| Task statement |
Keep the wording of each record exactly the same when you repeat it, and leave out pictures.

○ ○ ○ ○ ○ ○ ○

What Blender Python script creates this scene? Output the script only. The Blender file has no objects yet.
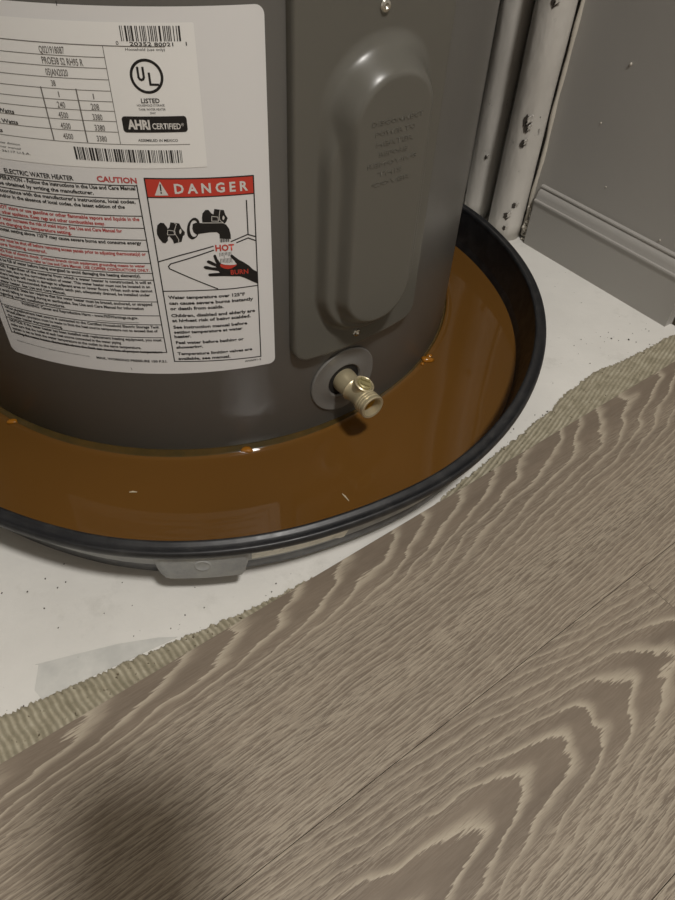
import bpy, bmesh, math, random
from mathutils import Vector, Matrix
random.seed(7)
S = bpy.context.scene
COL = S.collection
# ------------------------------------------------------------------ camera
CAM_H = 0.44106; PITCH = 0.81029; ROLL = 0.05946; FPX = 691.49
cd = bpy.data.cameras.new('camera'); cam = bpy.data.objects.new('camera', cd); COL.objects.link(cam)
F_ = Vector((0, math.cos(PITCH), -math.sin(PITCH))); X0 = Vector((1, 0, 0)); U0 = X0.cross(F_)
XR = X0*math.cos(ROLL) + U0*math.sin(ROLL); UP = -X0*math.sin(ROLL) + U0*math.cos(ROLL)
cam.matrix_world = Matrix(((XR.x, UP.x, -F_.x, 0), (XR.y, UP.y, -F_.y, 0), (XR.z, UP.z, -F_.z, CAM_H), (0, 0, 0, 1)))
cd.sensor_fit = 'VERTICAL'; cd.sensor_height = 36; cd.sensor_width = 27; cd.lens = FPX/900*36
cd.clip_start = 0.01; cd.clip_end = 50
S.camera = cam
# ------------------------------------------------------------------ world, lamp, exposure
w = bpy.data.worlds.new('world'); S.world = w; w.use_nodes = True
w.node_tree.nodes['Background'].inputs[0].default_value = (1.0, 0.97, 0.93, 1)
w.node_tree.nodes['Background'].inputs[1].default_value = 0.12
ld = bpy.data.lights.new('ceiling_lamp_light', 'AREA'); ld.shape = 'DISK'; ld.size = 0.26
ld.energy = 42; ld.color = (1.0, 0.965, 0.92)
lo = bpy.data.objects.new('ceiling_lamp_light', ld); COL.objects.link(lo); lo.location = (0.56, -0.56, 2.36)
S.view_settings.view_transform = 'Standard'; S.view_settings.look = 'None'
S.view_settings.gamma = 1; S.view_settings.use_curve_mapping = False
S.view_settings.exposure = 0.0
# ------------------------------------------------------------------ frames of the place
TH = 0.68043
NV = Vector((math.cos(TH), math.sin(TH), 0)); TV = Vector((-math.sin(TH), math.cos(TH), 0))
def W(u, v, z=0.0):            # room frame: u runs along the planks, v across them
    p = NV*u + TV*v; return Vector((p.x, p.y, z))
TC = Vector((-0.15539, 0.64638, 0)); TR = 0.26          # water heater axis and radius
PC = Vector((-0.12742, 0.57737, 0))                     # drain pan centre
WZ = 0.0216                                             # water level
def cylp(deg, z, r=TR):        # point on the jacket; 0 deg faces -y, z in metres
    a = math.radians(deg); return Vector((TC.x + r*math.sin(a), TC.y - r*math.cos(a), z))
# ------------------------------------------------------------------ helpers
def link(name, bm, mat, parent=None, smooth=False, bevel=0, seg=2):
    bmesh.ops.recalc_face_normals(bm, faces=bm.faces) if smooth != 'keep' else None
    me = bpy.data.meshes.new(name); bm.to_mesh(me); bm.free()
    if mat: me.materials.append(mat)
    o = bpy.data.objects.new(name, me); COL.objects.link(o)
    if parent: o.parent = parent
    if smooth:
        for p in me.polygons: p.use_smooth = True
        if smooth == 'auto':
            m = o.modifiers.new('sm', 'EDGE_SPLIT'); m.split_angle = math.radians(35)
    if bevel:
        m = o.modifiers.new('bv', 'BEVEL'); m.width = bevel; m.segments = seg; m.limit_method = 'ANGLE'
    return o
def tag(o, label=None, cat=None, group=None, kind=None):
    if label: o['label'] = label
    if cat: o['category'] = cat
    if group: o['group'] = group
    if kind: o['kind'] = kind
    return o
def empty(name, loc=(0, 0, 0)):
    o = bpy.data.objects.new(name, None); COL.objects.link(o); o.location = loc; o.empty_display_size = 0.03
    return o
def child(name, bm, mat, root, **k):       # mesh made in world coordinates, parented to an Empty at root.location
    loc = Vector(root.location) if root.parent is None else Vector((0, 0, 0))
    if loc.length: bmesh.ops.translate(bm, verts=bm.verts, vec=-loc)
    return link(name, bm, mat, root, **k)
def loft(bm, rings, closed=True, cap0=False, cap1=False):
    R = [[bm.verts.new(p) for p in r] for r in rings]
    n = len(R[0])
    for a, b in zip(R, R[1:]):
        for i in range(n if closed else n-1):
            j = (i+1) % n; bm.faces.new((a[i], a[j], b[j], b[i]))
    if cap0: bm.faces.new(R[0])
    if cap1: bm.faces.new(R[-1][::-1])
    return R
def box_uv(bm, u0, u1, v0, v1, z0, z1):
    c = [bm.verts.new(W(u, v, z)) for z in (z0, z1) for u, v in ((u0, v0), (u1, v0), (u1, v1), (u0, v1))]
    for f in ((3, 2, 1, 0), (4, 5, 6, 7), (0, 1, 5, 4), (1, 2, 6, 5), (2, 3, 7, 6), (3, 0, 4, 7)): bm.faces.new([c[i] for i in f])
def basis(ax):
    ax = Vector(ax).normalized(); t = Vector((0, 0, 1)) if abs(ax.z) < .9 else Vector((1, 0, 0))
    a = ax.cross(t).normalized(); b = ax.cross(a).normalized(); return ax, a, b
def lathe(bm, org, ax, prof, n=32, cap0=True, cap1=True):  # prof: (distance along axis, radius)
    ax, a, b = basis(ax); org = Vector(org)
    rings = [[org + ax*d + a*(r*math.cos(2*math.pi*i/n)) + b*(r*math.sin(2*math.pi*i/n)) for i in range(n)] for d, r in prof]
    return loft(bm, rings, True, cap0, cap1)
def tube(bm, pts, rad, n=8):
    pts = [Vector(p) for p in pts]; rings = []
    for i, p in enumerate(pts):
        d = (pts[min(i+1, len(pts)-1)] - pts[max(i-1, 0)])
        ax, a, b = basis(d); r = rad[i] if isinstance(rad, (list, tuple)) else rad
        rings.append([p + a*(r*math.cos(2*math.pi*k/n)) + b*(r*math.sin(2*math.pi*k/n)) for k in range(n)])
    loft(bm, rings, True, True, True)
def blob(bm, c, r, sq=(1, 1, 1), jit=.25, sub=2, seed=0):
    rnd = random.Random(seed)
    res = bmesh.ops.create_icosphere(bm, subdivisions=sub, radius=1)
    for v in res['verts']:
        k = 1 + rnd.uniform(-jit, jit); v.co = Vector((v.co.x*r*sq[0]*k, v.co.y*r*sq[1]*k, v.co.z*r*sq[2]*k)) + Vector(c)
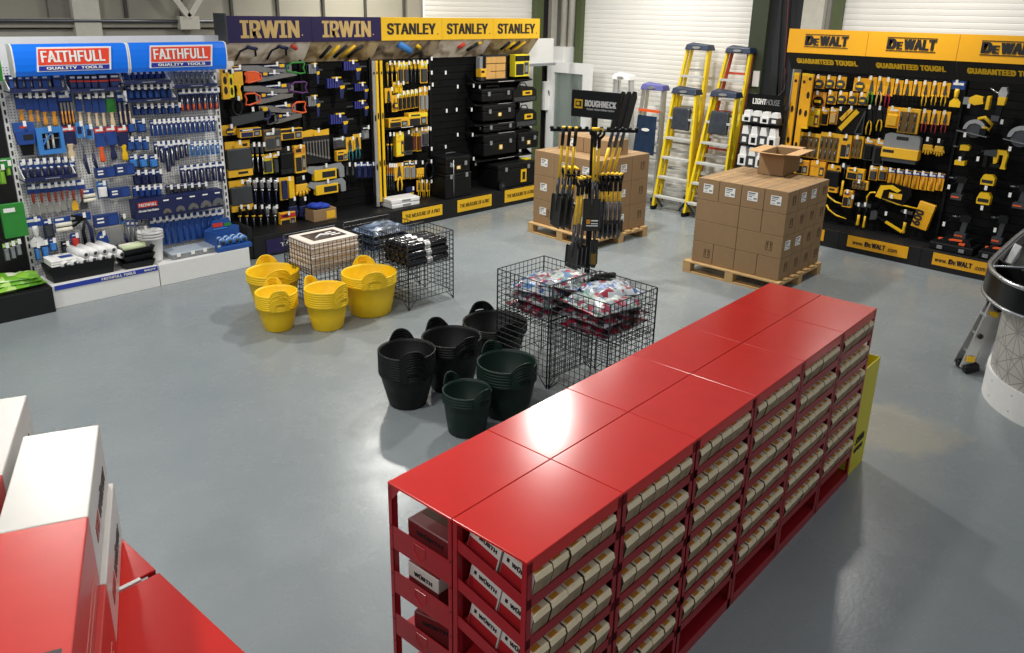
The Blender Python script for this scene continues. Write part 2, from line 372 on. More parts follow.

○ ○ ○ ○ ○ ○ ○

| Solution |
What Blender Python script creates this scene? Output the script only. The Blender file has no objects yet.
import bpy, bmesh, math, random
from mathutils import Vector, Matrix
random.seed(7)
S = bpy.context.scene
COL = S.collection
# ------------------------------------------------------------------ camera
CAM_H = 0.44106; PITCH = 0.81029; ROLL = 0.05946; FPX = 691.49
cd = bpy.data.cameras.new('camera'); cam = bpy.data.objects.new('camera', cd); COL.objects.link(cam)
F_ = Vector((0, math.cos(PITCH), -math.sin(PITCH))); X0 = Vector((1, 0, 0)); U0 = X0.cross(F_)
XR = X0*math.cos(ROLL) + U0*math.sin(ROLL); UP = -X0*math.sin(ROLL) + U0*math.cos(ROLL)
cam.matrix_world = Matrix(((XR.x, UP.x, -F_.x, 0), (XR.y, UP.y, -F_.y, 0), (XR.z, UP.z, -F_.z, CAM_H), (0, 0, 0, 1)))
cd.sensor_fit = 'VERTICAL'; cd.sensor_height = 36; cd.sensor_width = 27; cd.lens = FPX/900*36
cd.clip_start = 0.01; cd.clip_end = 50
S.camera = cam
# ------------------------------------------------------------------ world, lamp, exposure
w = bpy.data.worlds.new('world'); S.world = w; w.use_nodes = True
w.node_tree.nodes['Background'].inputs[0].default_value = (1.0, 0.97, 0.93, 1)
w.node_tree.nodes['Background'].inputs[1].default_value = 0.12
ld = bpy.data.lights.new('ceiling_lamp_light', 'AREA'); ld.shape = 'DISK'; ld.size = 0.26
ld.energy = 42; ld.color = (1.0, 0.965, 0.92)
lo = bpy.data.objects.new('ceiling_lamp_light', ld); COL.objects.link(lo); lo.location = (0.56, -0.56, 2.36)
S.view_settings.view_transform = 'Standard'; S.view_settings.look = 'None'
S.view_settings.gamma = 1; S.view_settings.use_curve_mapping = False
S.view_settings.exposure = 0.0
# ------------------------------------------------------------------ frames of the place
TH = 0.68043
NV = Vector((math.cos(TH), math.sin(TH), 0)); TV = Vector((-math.sin(TH), math.cos(TH), 0))
def W(u, v, z=0.0):            # room frame: u runs along the planks, v across them
    p = NV*u + TV*v; return Vector((p.x, p.y, z))
TC = Vector((-0.15539, 0.64638, 0)); TR = 0.26          # water heater axis and radius
PC = Vector((-0.12742, 0.57737, 0))                     # drain pan centre
WZ = 0.0216                                             # water level
def cylp(deg, z, r=TR):        # point on the jacket; 0 deg faces -y, z in metres
    a = math.radians(deg); return Vector((TC.x + r*math.sin(a), TC.y - r*math.cos(a), z))
# ------------------------------------------------------------------ helpers
def link(name, bm, mat, parent=None, smooth=False, bevel=0, seg=2):
    bmesh.ops.recalc_face_normals(bm, faces=bm.faces) if smooth != 'keep' else None
    me = bpy.data.meshes.new(name); bm.to_mesh(me); bm.free()
    if mat: me.materials.append(mat)
    o = bpy.data.objects.new(name, me); COL.objects.link(o)
    if parent: o.parent = parent
    if smooth:
        for p in me.polygons: p.use_smooth = True
        if smooth == 'auto':
            m = o.modifiers.new('sm', 'EDGE_SPLIT'); m.split_angle = math.radians(35)
    if bevel:
        m = o.modifiers.new('bv', 'BEVEL'); m.width = bevel; m.segments = seg; m.limit_method = 'ANGLE'
    return o
def tag(o, label=None, cat=None, group=None, kind=None):
    if label: o['label'] = label
    if cat: o['category'] = cat
    if group: o['group'] = group
    if kind: o['kind'] = kind
    return o
def empty(name, loc=(0, 0, 0)):
    o = bpy.data.objects.new(name, None); COL.objects.link(o); o.location = loc; o.empty_display_size = 0.03
    return o
def child(name, bm, mat, root, **k):       # mesh made in world coordinates, parented to an Empty at root.location
    loc = Vector(root.location) if root.parent is None else Vector((0, 0, 0))
    if loc.length: bmesh.ops.translate(bm, verts=bm.verts, vec=-loc)
    return link(name, bm, mat, root, **k)
def loft(bm, rings, closed=True, cap0=False, cap1=False):
    R = [[bm.verts.new(p) for p in r] for r in rings]
    n = len(R[0])
    for a, b in zip(R, R[1:]):
        for i in range(n if closed else n-1):
            j = (i+1) % n; bm.faces.new((a[i], a[j], b[j], b[i]))
    if cap0: bm.faces.new(R[0])
    if cap1: bm.faces.new(R[-1][::-1])
    return R
def box_uv(bm, u0, u1, v0, v1, z0, z1):
    c = [bm.verts.new(W(u, v, z)) for z in (z0, z1) for u, v in ((u0, v0), (u1, v0), (u1, v1), (u0, v1))]
    for f in ((3, 2, 1, 0), (4, 5, 6, 7), (0, 1, 5, 4), (1, 2, 6, 5), (2, 3, 7, 6), (3, 0, 4, 7)): bm.faces.new([c[i] for i in f])
def basis(ax):
    ax = Vector(ax).normalized(); t = Vector((0, 0, 1)) if abs(ax.z) < .9 else Vector((1, 0, 0))
    a = ax.cross(t).normalized(); b = ax.cross(a).normalized(); return ax, a, b
def lathe(bm, org, ax, prof, n=32, cap0=True, cap1=True):  # prof: (distance along axis, radius)
    ax, a, b = basis(ax); org = Vector(org)
    rings = [[org + ax*d + a*(r*math.cos(2*math.pi*i/n)) + b*(r*math.sin(2*math.pi*i/n)) for i in range(n)] for d, r in prof]
    return loft(bm, rings, True, cap0, cap1)
def tube(bm, pts, rad, n=8):
    pts = [Vector(p) for p in pts]; rings = []
    for i, p in enumerate(pts):
        d = (pts[min(i+1, len(pts)-1)] - pts[max(i-1, 0)])
        ax, a, b = basis(d); r = rad[i] if isinstance(rad, (list, tuple)) else rad
        rings.append([p + a*(r*math.cos(2*math.pi*k/n)) + b*(r*math.sin(2*math.pi*k/n)) for k in range(n)])
    loft(bm, rings, True, True, True)
def blob(bm, c, r, sq=(1, 1, 1), jit=.25, sub=2, seed=0):
    rnd = random.Random(seed)
    res = bmesh.ops.create_icosphere(bm, subdivisions=sub, radius=1)
    for v in res['verts']:
        k = 1 + rnd.uniform(-jit, jit); v.co = Vector((v.co.x*r*sq[0]*k, v.co.y*r*sq[1]*k, v.co.z*r*sq[2]*k)) + Vector(c)
The Blender Python script for this scene continues. Write part 2, from line 372 on. More parts follow.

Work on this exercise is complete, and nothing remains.